Global warming may shrink mammals, study finds

GlobalPost

Mammals may shrink if global warming continues, a new study suggests.

Scientists looking into how dramatic climate change event can affected body size reported that in the ancient past, higher temperatures meant smaller mammals, VOA reported, citing research published in the journal Science.

The last known brief, but dramatic climate change — called the Paleocene-Eocene Thermal Maximum, or PETM for short — took place 56 million years ago and lasted about 175,000 years. 

The event, Bloomberg wrote, caused the first horses — called Sifrhippus, and already tiny in stature compared with present-day animals — to shrink 30 percent to about 8.5 pounds, the size of a house cat today.

As the climate cooled, the Sifrhippus — which according to the New York Times lived in what is now the Bighorn Basin of Wyoming, where wild mustangs roam — began to grow in size.

The researchers, led by Ross Secord, of the University of Nebraska-Lincoln and Jonathan Bloch, of the Florida Museum of Natural History at the University of Florida in Gainesville, studied fossilized teeth to reach their findings.

Then, "using fine-grained detail on both climate and body size, the researchers concluded that the change in size was, as suspected, driven primarily by the warming trend."

"It seems to be natural selection," the Times quoted Secord as saying.

Animals evolved to be smaller during warming because smaller animals did better in that environment, he said, perhaps because it is easier to shed excess heat. 

According to the Science report, the animals shrank by 30 percent over a period of 130,000 years, before reversing and becoming 75 percent bigger over the next 45,000 years. 
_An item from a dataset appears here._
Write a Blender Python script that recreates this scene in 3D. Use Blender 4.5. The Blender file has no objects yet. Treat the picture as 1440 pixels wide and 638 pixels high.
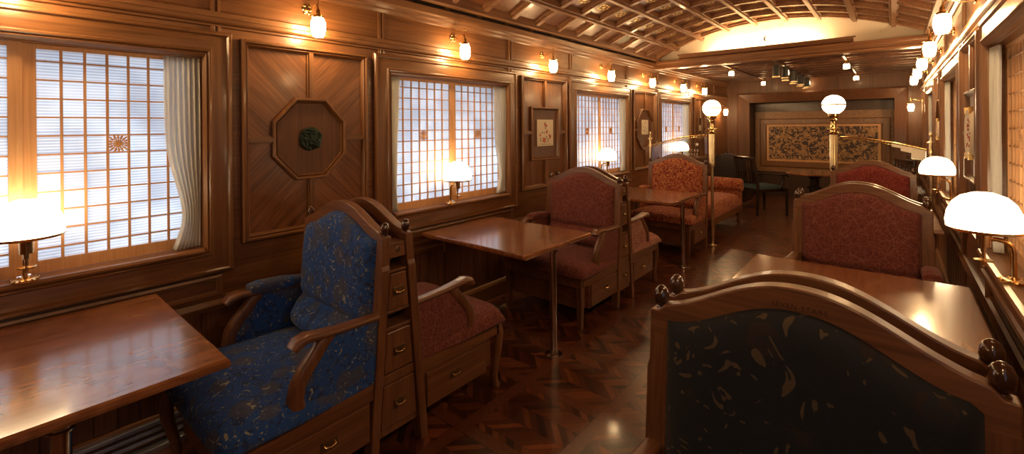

The current warming period was occurring on a scale of hundreds of years, not thousands, the Times wrote, meaning scientists could only speculate on whether modern mammals would shrink.

“It’s difficult to say that mammals are going to respond in the same way now," Secord reportedly said. "If I had to guess," he said, some would get smaller.

Studies had shown some birds to be getting smaller in response to warming, he said.